> Stated problem
Your task is to locate every line holding the string "scene" and to copy each of them.

> Raw data
● ● ● ●
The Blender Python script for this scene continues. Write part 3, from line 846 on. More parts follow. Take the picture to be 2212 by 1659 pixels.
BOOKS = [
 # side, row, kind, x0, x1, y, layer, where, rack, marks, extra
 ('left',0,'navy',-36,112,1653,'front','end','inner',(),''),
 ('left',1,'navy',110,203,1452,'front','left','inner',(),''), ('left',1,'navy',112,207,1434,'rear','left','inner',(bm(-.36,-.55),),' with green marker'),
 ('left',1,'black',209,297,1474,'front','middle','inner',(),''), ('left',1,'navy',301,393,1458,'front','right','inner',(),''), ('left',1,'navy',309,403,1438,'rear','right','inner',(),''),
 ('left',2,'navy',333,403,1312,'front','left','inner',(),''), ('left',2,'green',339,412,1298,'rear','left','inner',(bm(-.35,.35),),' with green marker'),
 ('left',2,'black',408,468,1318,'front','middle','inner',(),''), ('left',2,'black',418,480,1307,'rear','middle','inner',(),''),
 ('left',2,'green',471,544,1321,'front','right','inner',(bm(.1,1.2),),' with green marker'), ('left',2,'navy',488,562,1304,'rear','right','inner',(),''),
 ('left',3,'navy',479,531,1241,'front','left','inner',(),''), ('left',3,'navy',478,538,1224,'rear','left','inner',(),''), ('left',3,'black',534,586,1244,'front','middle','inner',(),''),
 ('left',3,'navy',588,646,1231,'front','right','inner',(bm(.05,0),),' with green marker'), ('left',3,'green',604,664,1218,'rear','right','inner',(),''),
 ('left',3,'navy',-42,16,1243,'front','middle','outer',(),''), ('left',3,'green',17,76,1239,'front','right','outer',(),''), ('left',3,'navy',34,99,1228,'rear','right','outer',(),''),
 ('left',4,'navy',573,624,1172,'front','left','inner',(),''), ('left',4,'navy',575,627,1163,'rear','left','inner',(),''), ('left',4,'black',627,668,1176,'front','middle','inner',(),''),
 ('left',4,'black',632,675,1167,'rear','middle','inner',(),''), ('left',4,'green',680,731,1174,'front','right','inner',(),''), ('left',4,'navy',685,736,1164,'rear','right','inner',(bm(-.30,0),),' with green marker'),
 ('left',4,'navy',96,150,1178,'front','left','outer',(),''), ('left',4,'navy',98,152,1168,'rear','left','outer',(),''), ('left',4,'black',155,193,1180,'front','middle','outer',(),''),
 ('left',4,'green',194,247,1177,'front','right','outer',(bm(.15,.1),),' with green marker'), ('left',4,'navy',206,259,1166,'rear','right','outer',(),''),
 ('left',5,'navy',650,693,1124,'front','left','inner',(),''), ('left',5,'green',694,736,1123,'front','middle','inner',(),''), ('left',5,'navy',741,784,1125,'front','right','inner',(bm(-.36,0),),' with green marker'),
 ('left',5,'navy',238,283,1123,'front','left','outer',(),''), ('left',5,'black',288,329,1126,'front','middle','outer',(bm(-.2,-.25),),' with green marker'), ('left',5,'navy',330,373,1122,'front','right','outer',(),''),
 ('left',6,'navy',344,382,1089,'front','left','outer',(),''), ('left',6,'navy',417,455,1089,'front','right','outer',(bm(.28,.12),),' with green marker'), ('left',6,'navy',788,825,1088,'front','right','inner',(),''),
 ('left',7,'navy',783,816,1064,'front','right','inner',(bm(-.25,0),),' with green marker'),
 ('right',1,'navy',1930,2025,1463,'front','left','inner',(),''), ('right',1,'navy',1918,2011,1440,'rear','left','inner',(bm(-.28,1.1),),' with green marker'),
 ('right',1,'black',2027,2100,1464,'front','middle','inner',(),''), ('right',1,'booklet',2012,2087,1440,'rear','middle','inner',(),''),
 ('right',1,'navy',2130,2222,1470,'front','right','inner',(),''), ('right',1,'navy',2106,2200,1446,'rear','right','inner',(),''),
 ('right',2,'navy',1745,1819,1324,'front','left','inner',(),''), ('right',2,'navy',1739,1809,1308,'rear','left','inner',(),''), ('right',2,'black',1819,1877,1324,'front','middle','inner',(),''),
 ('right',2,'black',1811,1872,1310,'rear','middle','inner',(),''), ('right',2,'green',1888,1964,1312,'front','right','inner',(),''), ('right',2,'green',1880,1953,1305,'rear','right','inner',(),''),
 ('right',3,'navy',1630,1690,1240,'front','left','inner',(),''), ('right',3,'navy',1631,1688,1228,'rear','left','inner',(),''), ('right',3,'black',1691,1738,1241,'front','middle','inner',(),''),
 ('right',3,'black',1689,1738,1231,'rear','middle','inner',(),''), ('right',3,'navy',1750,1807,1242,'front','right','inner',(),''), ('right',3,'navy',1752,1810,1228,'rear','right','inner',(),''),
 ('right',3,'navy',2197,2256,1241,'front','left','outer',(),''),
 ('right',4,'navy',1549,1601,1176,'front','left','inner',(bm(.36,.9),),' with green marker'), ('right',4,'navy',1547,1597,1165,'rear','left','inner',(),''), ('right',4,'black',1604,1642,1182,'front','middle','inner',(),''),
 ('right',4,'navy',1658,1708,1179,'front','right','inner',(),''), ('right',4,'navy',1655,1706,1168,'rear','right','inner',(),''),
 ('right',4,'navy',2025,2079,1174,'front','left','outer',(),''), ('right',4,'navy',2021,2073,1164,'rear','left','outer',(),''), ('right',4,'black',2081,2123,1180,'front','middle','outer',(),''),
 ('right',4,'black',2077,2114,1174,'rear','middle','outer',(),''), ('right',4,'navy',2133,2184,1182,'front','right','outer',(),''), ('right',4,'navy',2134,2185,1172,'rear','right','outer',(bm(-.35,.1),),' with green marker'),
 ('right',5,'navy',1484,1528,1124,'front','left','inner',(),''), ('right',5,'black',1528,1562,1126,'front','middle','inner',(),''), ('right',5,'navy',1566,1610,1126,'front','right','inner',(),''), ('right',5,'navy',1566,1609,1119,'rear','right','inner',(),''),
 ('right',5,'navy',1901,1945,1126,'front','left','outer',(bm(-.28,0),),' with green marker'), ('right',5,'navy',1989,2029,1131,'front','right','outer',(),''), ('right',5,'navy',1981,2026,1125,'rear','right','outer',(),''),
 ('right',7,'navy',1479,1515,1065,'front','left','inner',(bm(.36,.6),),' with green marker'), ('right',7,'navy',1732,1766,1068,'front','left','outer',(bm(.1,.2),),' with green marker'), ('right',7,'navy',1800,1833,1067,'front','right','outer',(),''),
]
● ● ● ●
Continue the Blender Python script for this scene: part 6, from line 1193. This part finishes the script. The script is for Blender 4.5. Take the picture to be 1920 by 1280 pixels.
● ● ● ●
> Task solution
The Blender Python script for this scene continues. Write part 3, from line 846 on. More parts follow. Take the picture to be 2212 by 1659 pixels.
Continue the Blender Python script for this scene: part 6, from line 1193. This part finishes the script. The script is for Blender 4.5. Take the picture to be 1920 by 1280 pixels.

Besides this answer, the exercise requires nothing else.